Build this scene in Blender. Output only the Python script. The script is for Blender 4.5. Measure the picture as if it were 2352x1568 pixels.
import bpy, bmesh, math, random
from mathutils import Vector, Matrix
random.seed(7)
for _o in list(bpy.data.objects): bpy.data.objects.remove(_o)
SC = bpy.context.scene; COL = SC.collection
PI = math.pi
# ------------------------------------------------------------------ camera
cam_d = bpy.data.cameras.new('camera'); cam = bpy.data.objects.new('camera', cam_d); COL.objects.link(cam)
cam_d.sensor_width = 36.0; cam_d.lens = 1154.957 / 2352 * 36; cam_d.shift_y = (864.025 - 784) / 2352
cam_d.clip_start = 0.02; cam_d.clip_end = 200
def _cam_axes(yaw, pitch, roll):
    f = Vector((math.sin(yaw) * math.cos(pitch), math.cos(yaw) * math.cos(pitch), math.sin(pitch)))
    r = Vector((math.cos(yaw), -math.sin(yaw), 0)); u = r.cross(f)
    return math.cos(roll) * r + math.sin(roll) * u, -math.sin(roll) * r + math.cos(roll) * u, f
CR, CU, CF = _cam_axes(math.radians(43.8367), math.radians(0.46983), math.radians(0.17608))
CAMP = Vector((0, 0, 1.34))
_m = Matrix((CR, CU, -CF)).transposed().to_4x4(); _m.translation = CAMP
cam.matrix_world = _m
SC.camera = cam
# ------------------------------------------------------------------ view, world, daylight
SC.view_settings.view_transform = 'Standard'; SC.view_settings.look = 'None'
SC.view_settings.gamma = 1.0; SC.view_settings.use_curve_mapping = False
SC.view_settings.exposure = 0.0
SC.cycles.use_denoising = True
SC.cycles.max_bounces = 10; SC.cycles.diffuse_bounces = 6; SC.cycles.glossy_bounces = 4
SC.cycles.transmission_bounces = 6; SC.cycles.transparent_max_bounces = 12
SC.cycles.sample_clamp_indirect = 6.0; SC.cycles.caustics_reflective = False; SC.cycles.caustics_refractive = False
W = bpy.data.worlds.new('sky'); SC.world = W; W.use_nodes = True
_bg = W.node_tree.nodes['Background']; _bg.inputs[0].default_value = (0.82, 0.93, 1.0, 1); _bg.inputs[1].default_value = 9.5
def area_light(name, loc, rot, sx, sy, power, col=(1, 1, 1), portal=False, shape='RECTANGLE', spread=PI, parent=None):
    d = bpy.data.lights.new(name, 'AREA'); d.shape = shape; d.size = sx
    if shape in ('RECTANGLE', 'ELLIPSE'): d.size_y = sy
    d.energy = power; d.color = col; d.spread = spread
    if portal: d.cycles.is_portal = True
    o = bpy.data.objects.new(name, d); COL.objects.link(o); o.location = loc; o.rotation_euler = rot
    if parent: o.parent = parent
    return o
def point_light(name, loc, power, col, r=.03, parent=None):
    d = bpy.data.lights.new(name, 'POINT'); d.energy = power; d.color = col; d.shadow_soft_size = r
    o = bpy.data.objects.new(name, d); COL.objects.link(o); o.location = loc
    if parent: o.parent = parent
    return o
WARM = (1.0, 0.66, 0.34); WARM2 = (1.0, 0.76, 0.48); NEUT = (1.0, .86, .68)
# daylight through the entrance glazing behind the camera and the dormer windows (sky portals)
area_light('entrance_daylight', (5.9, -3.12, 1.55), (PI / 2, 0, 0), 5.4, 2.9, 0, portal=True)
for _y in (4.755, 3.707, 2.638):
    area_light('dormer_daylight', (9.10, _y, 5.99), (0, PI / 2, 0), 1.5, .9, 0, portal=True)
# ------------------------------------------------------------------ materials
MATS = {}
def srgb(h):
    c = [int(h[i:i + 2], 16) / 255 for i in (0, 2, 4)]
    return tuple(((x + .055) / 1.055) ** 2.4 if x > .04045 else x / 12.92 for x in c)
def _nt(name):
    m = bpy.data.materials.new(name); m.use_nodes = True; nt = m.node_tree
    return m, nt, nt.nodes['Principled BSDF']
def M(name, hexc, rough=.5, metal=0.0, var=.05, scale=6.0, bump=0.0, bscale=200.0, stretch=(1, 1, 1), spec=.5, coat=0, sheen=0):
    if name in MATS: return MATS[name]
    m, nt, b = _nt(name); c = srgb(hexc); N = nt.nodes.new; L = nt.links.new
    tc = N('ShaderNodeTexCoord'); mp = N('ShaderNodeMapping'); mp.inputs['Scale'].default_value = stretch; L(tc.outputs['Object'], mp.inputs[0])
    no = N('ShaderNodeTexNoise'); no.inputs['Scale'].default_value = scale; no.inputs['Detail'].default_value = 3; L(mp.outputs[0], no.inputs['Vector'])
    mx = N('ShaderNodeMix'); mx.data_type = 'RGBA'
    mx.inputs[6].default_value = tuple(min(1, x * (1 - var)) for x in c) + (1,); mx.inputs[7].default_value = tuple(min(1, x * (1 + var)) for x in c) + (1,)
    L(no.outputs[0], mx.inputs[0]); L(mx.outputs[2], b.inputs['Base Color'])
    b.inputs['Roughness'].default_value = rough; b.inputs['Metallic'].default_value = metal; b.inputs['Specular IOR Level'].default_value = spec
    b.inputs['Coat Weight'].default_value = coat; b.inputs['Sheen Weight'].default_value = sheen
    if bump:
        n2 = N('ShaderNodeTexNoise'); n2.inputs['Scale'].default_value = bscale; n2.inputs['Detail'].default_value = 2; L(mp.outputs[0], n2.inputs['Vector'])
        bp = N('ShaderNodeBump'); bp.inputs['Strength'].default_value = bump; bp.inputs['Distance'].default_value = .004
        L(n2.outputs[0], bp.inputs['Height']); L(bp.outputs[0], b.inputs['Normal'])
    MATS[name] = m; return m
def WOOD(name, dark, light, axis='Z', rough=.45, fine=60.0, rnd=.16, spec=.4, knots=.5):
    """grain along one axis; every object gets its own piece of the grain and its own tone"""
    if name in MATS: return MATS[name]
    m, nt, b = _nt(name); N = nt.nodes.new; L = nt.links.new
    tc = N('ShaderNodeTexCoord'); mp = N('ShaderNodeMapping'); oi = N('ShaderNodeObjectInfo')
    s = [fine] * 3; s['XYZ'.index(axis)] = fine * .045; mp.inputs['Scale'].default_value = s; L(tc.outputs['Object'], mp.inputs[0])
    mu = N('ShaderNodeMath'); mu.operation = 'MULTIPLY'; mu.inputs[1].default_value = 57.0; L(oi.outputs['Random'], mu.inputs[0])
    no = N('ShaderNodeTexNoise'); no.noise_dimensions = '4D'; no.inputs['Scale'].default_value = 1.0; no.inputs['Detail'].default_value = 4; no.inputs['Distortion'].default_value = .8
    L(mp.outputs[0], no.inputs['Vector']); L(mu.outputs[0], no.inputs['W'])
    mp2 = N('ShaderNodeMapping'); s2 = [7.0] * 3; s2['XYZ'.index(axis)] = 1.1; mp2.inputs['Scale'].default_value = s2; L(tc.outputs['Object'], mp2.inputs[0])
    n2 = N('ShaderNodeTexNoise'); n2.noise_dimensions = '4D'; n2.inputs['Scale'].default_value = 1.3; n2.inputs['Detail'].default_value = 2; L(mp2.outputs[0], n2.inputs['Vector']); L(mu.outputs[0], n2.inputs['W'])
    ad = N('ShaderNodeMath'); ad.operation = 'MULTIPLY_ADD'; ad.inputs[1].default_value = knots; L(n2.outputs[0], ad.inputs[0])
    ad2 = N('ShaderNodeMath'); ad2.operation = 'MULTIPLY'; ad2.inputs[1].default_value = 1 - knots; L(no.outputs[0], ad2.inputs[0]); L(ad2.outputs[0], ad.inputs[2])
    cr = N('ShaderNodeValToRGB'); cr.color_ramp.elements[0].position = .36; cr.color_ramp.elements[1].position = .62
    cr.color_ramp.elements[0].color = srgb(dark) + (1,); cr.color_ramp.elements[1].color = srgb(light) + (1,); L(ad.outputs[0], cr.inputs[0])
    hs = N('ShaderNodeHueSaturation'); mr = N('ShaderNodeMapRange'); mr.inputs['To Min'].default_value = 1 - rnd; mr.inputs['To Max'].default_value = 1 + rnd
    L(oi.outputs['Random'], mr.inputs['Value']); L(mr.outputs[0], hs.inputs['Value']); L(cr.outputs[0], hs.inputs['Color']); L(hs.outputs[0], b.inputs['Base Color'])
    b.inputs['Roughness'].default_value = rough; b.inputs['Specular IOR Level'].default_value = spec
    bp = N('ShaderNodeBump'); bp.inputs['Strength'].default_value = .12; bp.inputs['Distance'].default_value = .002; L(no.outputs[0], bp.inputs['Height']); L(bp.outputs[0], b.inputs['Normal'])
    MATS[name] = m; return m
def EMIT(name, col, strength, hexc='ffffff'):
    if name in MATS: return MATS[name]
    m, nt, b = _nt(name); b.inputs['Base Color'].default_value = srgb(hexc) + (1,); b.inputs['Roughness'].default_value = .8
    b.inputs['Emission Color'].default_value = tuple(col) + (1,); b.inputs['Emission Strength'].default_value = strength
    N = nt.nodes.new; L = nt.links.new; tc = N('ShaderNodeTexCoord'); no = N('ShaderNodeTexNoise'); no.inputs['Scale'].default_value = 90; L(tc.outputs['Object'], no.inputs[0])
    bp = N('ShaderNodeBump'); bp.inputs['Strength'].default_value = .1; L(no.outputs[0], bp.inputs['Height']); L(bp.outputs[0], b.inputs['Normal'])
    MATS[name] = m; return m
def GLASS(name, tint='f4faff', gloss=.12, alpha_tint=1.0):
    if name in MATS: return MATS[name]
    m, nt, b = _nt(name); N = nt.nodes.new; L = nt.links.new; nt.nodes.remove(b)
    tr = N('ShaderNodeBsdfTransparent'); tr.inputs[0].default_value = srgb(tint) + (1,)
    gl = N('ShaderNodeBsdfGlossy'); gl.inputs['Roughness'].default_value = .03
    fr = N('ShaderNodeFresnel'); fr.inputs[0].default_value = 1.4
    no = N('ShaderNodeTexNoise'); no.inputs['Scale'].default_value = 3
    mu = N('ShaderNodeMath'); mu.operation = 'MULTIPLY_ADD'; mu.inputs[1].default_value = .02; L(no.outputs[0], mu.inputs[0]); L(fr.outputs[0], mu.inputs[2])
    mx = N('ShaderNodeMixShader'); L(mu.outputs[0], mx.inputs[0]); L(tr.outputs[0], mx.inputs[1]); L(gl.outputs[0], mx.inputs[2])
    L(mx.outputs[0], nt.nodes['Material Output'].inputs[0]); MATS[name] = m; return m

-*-

DIRECTIONS FOR THIS TASK: Return from the data every line that holds "scene".

FINAL ANSWER:
Build this scene in Blender. Output only the Python script. The script is for Blender 4.5. Measure the picture as if it were 2352x1568 pixels.
SC = bpy.context.scene; COL = SC.collection